Micheline Hughes is a member of the Cape Sable Island Wampanoag of the Sou'West Nova Métis Council. She is a Ph.D. candidate in the Department of Native Studies and a Research Fellow at St. John’s College. She has been a Research Assistant at Mamawipawin since 2015. Her doctoral work focuses on the power of stories and Mi’kmaw Catholicism.

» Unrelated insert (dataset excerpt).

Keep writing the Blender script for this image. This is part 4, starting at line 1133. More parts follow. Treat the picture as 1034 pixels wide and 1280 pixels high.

Alannah McKay   Alannah Mckay is an AnishinaabeKwe & Ininiwi Iskwew from Berens River Manitoba and Muskrat Dam Ontario, raised in Treaty 1 territory. Alannah is pursuing an advanced undergraduate degree majoring in Native Studies, minoring in Sociology and Criminology.
 Dane Monkman   Dane Monkman (Giizhebaabi Migizii) is a Cree and Anishinaabe individual and member of Peguis First Nation who was raised in the Canadian north on the Great Slave Lake and the lands of the Deh Cho Dene peoples. He is currently entering a Master of Arts program at the University of Manitoba in the department of Political Studies in the area of Indigenous governance and Treaties. He has been a member of Mamawipawin since 2018.

 

 

 

Administrative Support

 Kyla Shead   Kyla Shead provides administrative support to Mamawipawin and the work of the Canada Research Chair in Miyo we'citowin, Indigenous Governance and Digital Sovereignties. Kyla also works in the Women’s and Gender Studies and Labour Studies programs in the Faculty of Arts at the University of Manitoba.